Chapter 8 describes a method involving the derivation of series solutions of nonlinear partial differential equations. The first example is expansion of a gas sphere into a vacuum, followed by the description of the collapse of a spherical or cylindrical cavity. The chapter concludes with a discussion of a converging shock wave from a spherical or cylindrical piston.

The text contains the Anglican spelling of a number words (eg, travelling), but the English is very good and the text is very well written. There are few figures in the text, but those included are nicely done. The text contains an extensive bibliography, citing over 140 titles, however, 22 of them list the author of this text as first author.

The index appears to be adequate and contains no entries that refer the reader to another entry. The text does not contain tables of fluid properties, and in fact, there are no appendices.
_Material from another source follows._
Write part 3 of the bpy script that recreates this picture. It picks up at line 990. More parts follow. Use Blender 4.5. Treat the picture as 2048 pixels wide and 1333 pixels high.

There are no end-of-chapter practice problems.

The text can be used in a second or third course in differential equations in either an engineering or mathematics curriculum. The text contains an emphasis on applications, and there is a notable absence of theorems and corollaries; so would have an engineering slant. It is not known whether the author is an engineer, physicist, or a mathematician.

Self-Similarity and Beyond: Exact Solutions of Nonlinear Problems is extremely interesting and is quite readable. It would make a great addition to any academic or personal library.